*** GIVEN RECORDS ***

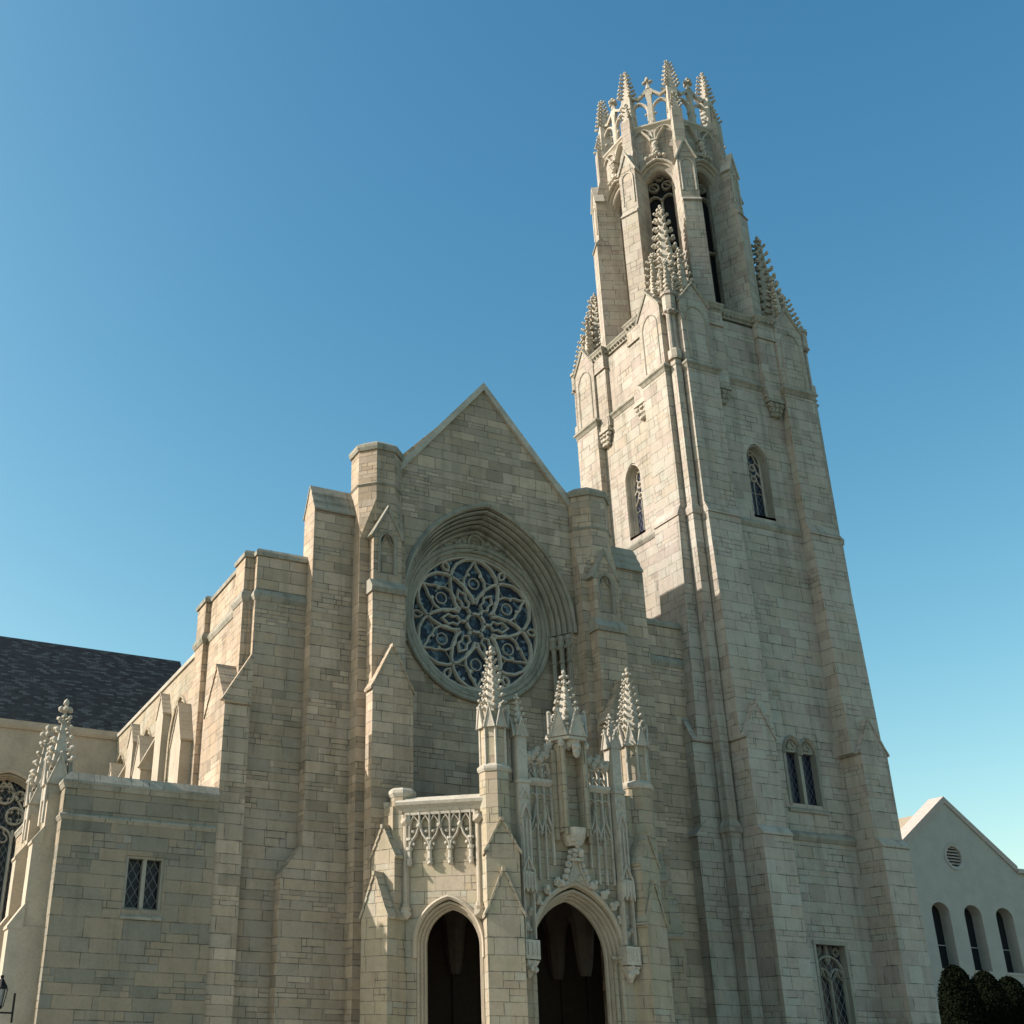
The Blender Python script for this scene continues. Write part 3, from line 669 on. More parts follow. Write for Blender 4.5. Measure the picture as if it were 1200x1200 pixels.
# angle buttresses: two at every corner
for k in range(4):
    for sg in (-1, 1):
        fr = face(k, 0); c = sg * 3.75; c2 = sg * 3.62
        m = MB()
        def seg(w_, h, z0, z1, cc=c): m.fbox(fr, cc - w_ / 2, cc + w_ / 2, 4.9, h, z0, z1)
        seg(1.85, 6.9, gz, 12.1, sg * 3.80)
        m.slope(fr, sg * 3.80 - .925, sg * 3.80 + .925, 6.3, 6.9, 12.2, 12.9, .06)
        m.saddle(fr, sg * 3.76 - .92, sg * 3.76 + .92, 17.0, 18.8, 4.9, 6.58, z0=12.1, steps=4)
        # tapering shaft between the gabled stage and the middle string
        a0, a1 = sg * 3.66 - 1.12, sg * 3.66 + 1.12
        m.hull([fr.p(a, d, z) for a in (a0, a1) for d, z in ((4.9, 17), (6.28, 17), (4.9, 30.0), (5.92, 30.0))])
        m.slope(fr, a0, a1, 5.70, 5.92, 30.1, 30.75, .07)
        m.fbox(fr, a0, a1, 4.9, 5.72, 30.0, 39.7)
        # upper gabled panel stage
        m.slab(fr, [(a0 + .05, 39.9), (a1 - .05, 39.9), (a1 - .05, 44.6), ((a0 + a1) / 2, 46.0), (a0 + .05, 44.6)], 4.6, 5.62, [])
        b = m.build('angle_buttress', MT, tower)
        c_ = MB(); pm = (a0 + a1) / 2
        c_.mould(fr, arch(pm, .72, 43.4, 1.3, 40.4, 6), [(-.03, 5.58), (-.03, 5.64), (.02, 5.68), (.05, 5.64), (.05, 5.58)])
        c_.mould(fr, [(a0 - .02, 44.5), (pm, 46.06), (a1 + .02, 44.5)], [(-.03, 4.7), (-.03, 5.7), (.09, 5.74), (.12, 4.7)])
        sub(b, 'gable_panel', c_, MG, tower)
        # pilaster with carved head at its foot
        c = sg * 2.15 if sg < 0 else sg * 1.9
        m = MB(); m.fbox(fr, c - .65, c + .65, 5.1, 5.46, 39.2, 44.4); m.fbox(fr, c - .72, c + .72, 5.1, 5.58, 43.5, 43.62)
        m.fbox(fr, c - .66, c + .66, 5.15, 5.56, 43.62, 44.6)
        m.xprof(fr, [(5.1, 39.9), (5.5, 39.9), (5.5, 39.0), (5.1, 39.0)], c - .55, c + .55)
        pl = m.build('pilaster', MT, tower)
        h = MB(); h.fbox(fr, c - .62, c + .62, 5.1, 5.62, 38.85, 39.05); h.hull([fr.p(c - .5, 5.15, 38.85), fr.p(c + .5, 5.15, 38.85), fr.p(c - .5, 5.5, 38.85), fr.p(c + .5, 5.5, 38.85), fr.p(c - .15, 5.15, 37.75), fr.p(c + .15, 5.15, 37.75), fr.p(c, 5.35, 37.9)])
        for q in range(9):
            aa = -.42 + .42 * (q % 3); zz = 38.65 - .3 * (q // 3); p = fr.p(c + aa * (1 - .28 * (q // 3)), 5.45 - .06 * (q // 3), zz); h.blob(p, .2)
        sub(pl, 'carved_head', h, MV if k == 1 else MG, tower)
# reentrant corner shafts
for sx in (-1, 1):
    for sy in (-1, 1):
        x, y = XT + sx * (HW - .05), YT + sy * (HW - .05)
        m = MB(); m.box(x - .34, x + .34, y - .34, y + .34, gz, 12.3); m.prism(x, y, .56, 12.3, 12.6, 4, 45); m.prism(x, y, .56, 12.6, 12.9, 4, 45, r1=.4)
        m.box(x - .27, x + .27, y - .27, y + .27, 12.6, 30.0); m.prism(x, y, .46, 29.95, 30.3, 4, 45, r1=.50); m.prism(x, y, .5, 30.3, 30.55, 4, 45, r1=.32)
        m.box(x - .22, x + .22, y - .22, y + .22, 30.3, 40.4)
        m.prism(x, y, .42, 40.3, 40.9, 8); m.prism(x, y, .40, 40.9, 41.05, 8, r1=.28)
        m.prism(x - .16, y, .15, 41, 43.6, 8); m.prism(x + .16, y, .15, 41, 43.6, 8)
        m.prism(x, y, .34, 43.6, 43.9, 8, r1=.42); m.prism(x, y, .42, 43.9, 45.0, 8); m.prism(x, y, .50, 44.95, 45.15, 8)
        for q in range(8): m.blob((x + .38 * math.cos(q * .785), y + .38 * math.sin(q * .785), 43.75), .11)
        m.build('corner_shaft', MT, tower)
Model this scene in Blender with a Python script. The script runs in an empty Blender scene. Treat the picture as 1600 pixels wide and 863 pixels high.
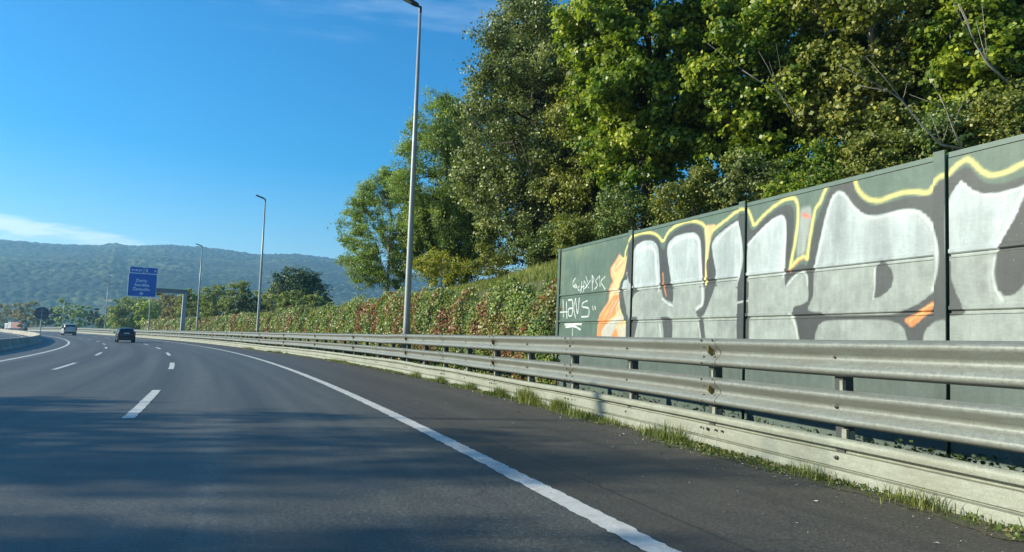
import bpy, math, random
import numpy as np
from mathutils import Vector, Matrix
rng = np.random.default_rng(7); random.seed(7)
scene = bpy.context.scene
# ------------------------------------------------------------------ camera
PITCH, ROLL, CAM_H, FOCAL = math.radians(4.6931), math.radians(.8275), 1.25, 1160.0
cam_d = bpy.data.cameras.new('camera'); cam = bpy.data.objects.new('camera', cam_d)
scene.collection.objects.link(cam); scene.camera = cam
cam_d.sensor_fit = 'HORIZONTAL'; cam_d.sensor_width = 36.0; cam_d.lens = 36.0 * FOCAL / 1600.0
cam_d.clip_start = .05; cam_d.clip_end = 20000
cam.matrix_world = (Matrix.Translation((0, 0, CAM_H)) @ Matrix.Rotation(math.pi/2 + PITCH, 4, 'X') @ Matrix.Rotation(ROLL, 4, 'Z'))
# ------------------------------------------------------------------ light
SUN_EL, SUN_AZ = math.radians(23), math.radians(-90)      # azimuth measured from +Y towards +X
world = bpy.data.worlds.new('World'); scene.world = world; world.use_nodes = True
wn, wl = world.node_tree.nodes, world.node_tree.links; wn.clear()
w_out = wn.new('ShaderNodeOutputWorld'); w_bg = wn.new('ShaderNodeBackground'); w_bg.inputs['Strength'].default_value = .145
sky = wn.new('ShaderNodeTexSky'); sky.sky_type = 'NISHITA'; sky.sun_disc = False
sky.sun_elevation = SUN_EL; sky.sun_rotation = SUN_AZ; sky.air_density = 1.0; sky.dust_density = .25; sky.ozone_density = 2.2; sky.altitude = 60
hs = wn.new('ShaderNodeHueSaturation'); hs.inputs['Saturation'].default_value = 1.72; hs.inputs['Value'].default_value = .74; hs.inputs['Hue'].default_value = .502
wl.new(sky.outputs[0], hs.inputs['Color'])
tc = wn.new('ShaderNodeTexCoord')
sepv = wn.new('ShaderNodeSeparateXYZ'); wl.new(tc.outputs['Generated'], sepv.inputs[0])
def wmath(op, a, b=None, c=None):
    n = wn.new('ShaderNodeMath'); n.operation = op
    for i, v in enumerate((a, b, c)):
        if v is None: continue
        if isinstance(v, (int, float)): n.inputs[i].default_value = v
        else: wl.new(v, n.inputs[i])
    return n.outputs[0]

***

REQUIRED WORK -
Pictures appear in the records above. Output everything except them, exactly.

ANSWER BELOW -
The Blender Python script for this scene continues. Write part 3, from line 669 on. More parts follow. Write for Blender 4.5. Measure the picture as if it were 1200x1200 pixels.
# angle buttresses: two at every corner
for k in range(4):
    for sg in (-1, 1):
        fr = face(k, 0); c = sg * 3.75; c2 = sg * 3.62
        m = MB()
        def seg(w_, h, z0, z1, cc=c): m.fbox(fr, cc - w_ / 2, cc + w_ / 2, 4.9, h, z0, z1)
        seg(1.85, 6.9, gz, 12.1, sg * 3.80)
        m.slope(fr, sg * 3.80 - .925, sg * 3.80 + .925, 6.3, 6.9, 12.2, 12.9, .06)
        m.saddle(fr, sg * 3.76 - .92, sg * 3.76 + .92, 17.0, 18.8, 4.9, 6.58, z0=12.1, steps=4)
        # tapering shaft between the gabled stage and the middle string
        a0, a1 = sg * 3.66 - 1.12, sg * 3.66 + 1.12
        m.hull([fr.p(a, d, z) for a in (a0, a1) for d, z in ((4.9, 17), (6.28, 17), (4.9, 30.0), (5.92, 30.0))])
        m.slope(fr, a0, a1, 5.70, 5.92, 30.1, 30.75, .07)
        m.fbox(fr, a0, a1, 4.9, 5.72, 30.0, 39.7)
        # upper gabled panel stage
        m.slab(fr, [(a0 + .05, 39.9), (a1 - .05, 39.9), (a1 - .05, 44.6), ((a0 + a1) / 2, 46.0), (a0 + .05, 44.6)], 4.6, 5.62, [])
        b = m.build('angle_buttress', MT, tower)
        c_ = MB(); pm = (a0 + a1) / 2
        c_.mould(fr, arch(pm, .72, 43.4, 1.3, 40.4, 6), [(-.03, 5.58), (-.03, 5.64), (.02, 5.68), (.05, 5.64), (.05, 5.58)])
        c_.mould(fr, [(a0 - .02, 44.5), (pm, 46.06), (a1 + .02, 44.5)], [(-.03, 4.7), (-.03, 5.7), (.09, 5.74), (.12, 4.7)])
        sub(b, 'gable_panel', c_, MG, tower)
        # pilaster with carved head at its foot
        c = sg * 2.15 if sg < 0 else sg * 1.9
        m = MB(); m.fbox(fr, c - .65, c + .65, 5.1, 5.46, 39.2, 44.4); m.fbox(fr, c - .72, c + .72, 5.1, 5.58, 43.5, 43.62)
        m.fbox(fr, c - .66, c + .66, 5.15, 5.56, 43.62, 44.6)
        m.xprof(fr, [(5.1, 39.9), (5.5, 39.9), (5.5, 39.0), (5.1, 39.0)], c - .55, c + .55)
        pl = m.build('pilaster', MT, tower)
        h = MB(); h.fbox(fr, c - .62, c + .62, 5.1, 5.62, 38.85, 39.05); h.hull([fr.p(c - .5, 5.15, 38.85), fr.p(c + .5, 5.15, 38.85), fr.p(c - .5, 5.5, 38.85), fr.p(c + .5, 5.5, 38.85), fr.p(c - .15, 5.15, 37.75), fr.p(c + .15, 5.15, 37.75), fr.p(c, 5.35, 37.9)])
        for q in range(9):
            aa = -.42 + .42 * (q % 3); zz = 38.65 - .3 * (q // 3); p = fr.p(c + aa * (1 - .28 * (q // 3)), 5.45 - .06 * (q // 3), zz); h.blob(p, .2)
        sub(pl, 'carved_head', h, MV if k == 1 else MG, tower)
# reentrant corner shafts
for sx in (-1, 1):
    for sy in (-1, 1):
        x, y = XT + sx * (HW - .05), YT + sy * (HW - .05)
        m = MB(); m.box(x - .34, x + .34, y - .34, y + .34, gz, 12.3); m.prism(x, y, .56, 12.3, 12.6, 4, 45); m.prism(x, y, .56, 12.6, 12.9, 4, 45, r1=.4)
        m.box(x - .27, x + .27, y - .27, y + .27, 12.6, 30.0); m.prism(x, y, .46, 29.95, 30.3, 4, 45, r1=.50); m.prism(x, y, .5, 30.3, 30.55, 4, 45, r1=.32)
        m.box(x - .22, x + .22, y - .22, y + .22, 30.3, 40.4)
        m.prism(x, y, .42, 40.3, 40.9, 8); m.prism(x, y, .40, 40.9, 41.05, 8, r1=.28)
        m.prism(x - .16, y, .15, 41, 43.6, 8); m.prism(x + .16, y, .15, 41, 43.6, 8)
        m.prism(x, y, .34, 43.6, 43.9, 8, r1=.42); m.prism(x, y, .42, 43.9, 45.0, 8); m.prism(x, y, .50, 44.95, 45.15, 8)
        for q in range(8): m.blob((x + .38 * math.cos(q * .785), y + .38 * math.sin(q * .785), 43.75), .11)
        m.build('corner_shaft', MT, tower)
Model this scene in Blender with a Python script. The script runs in an empty Blender scene. Treat the picture as 1600 pixels wide and 863 pixels high.
import bpy, math, random
import numpy as np
from mathutils import Vector, Matrix
rng = np.random.default_rng(7); random.seed(7)
scene = bpy.context.scene
# ------------------------------------------------------------------ camera
PITCH, ROLL, CAM_H, FOCAL = math.radians(4.6931), math.radians(.8275), 1.25, 1160.0
cam_d = bpy.data.cameras.new('camera'); cam = bpy.data.objects.new('camera', cam_d)
scene.collection.objects.link(cam); scene.camera = cam
cam_d.sensor_fit = 'HORIZONTAL'; cam_d.sensor_width = 36.0; cam_d.lens = 36.0 * FOCAL / 1600.0
cam_d.clip_start = .05; cam_d.clip_end = 20000
cam.matrix_world = (Matrix.Translation((0, 0, CAM_H)) @ Matrix.Rotation(math.pi/2 + PITCH, 4, 'X') @ Matrix.Rotation(ROLL, 4, 'Z'))
# ------------------------------------------------------------------ light
SUN_EL, SUN_AZ = math.radians(23), math.radians(-90)      # azimuth measured from +Y towards +X
world = bpy.data.worlds.new('World'); scene.world = world; world.use_nodes = True
wn, wl = world.node_tree.nodes, world.node_tree.links; wn.clear()
w_out = wn.new('ShaderNodeOutputWorld'); w_bg = wn.new('ShaderNodeBackground'); w_bg.inputs['Strength'].default_value = .145
sky = wn.new('ShaderNodeTexSky'); sky.sky_type = 'NISHITA'; sky.sun_disc = False
sky.sun_elevation = SUN_EL; sky.sun_rotation = SUN_AZ; sky.air_density = 1.0; sky.dust_density = .25; sky.ozone_density = 2.2; sky.altitude = 60
hs = wn.new('ShaderNodeHueSaturation'); hs.inputs['Saturation'].default_value = 1.72; hs.inputs['Value'].default_value = .74; hs.inputs['Hue'].default_value = .502
wl.new(sky.outputs[0], hs.inputs['Color'])
tc = wn.new('ShaderNodeTexCoord')
sepv = wn.new('ShaderNodeSeparateXYZ'); wl.new(tc.outputs['Generated'], sepv.inputs[0])
def wmath(op, a, b=None, c=None):
    n = wn.new('ShaderNodeMath'); n.operation = op
    for i, v in enumerate((a, b, c)):
        if v is None: continue
        if isinstance(v, (int, float)): n.inputs[i].default_value = v
        else: wl.new(v, n.inputs[i])
    return n.outputs[0]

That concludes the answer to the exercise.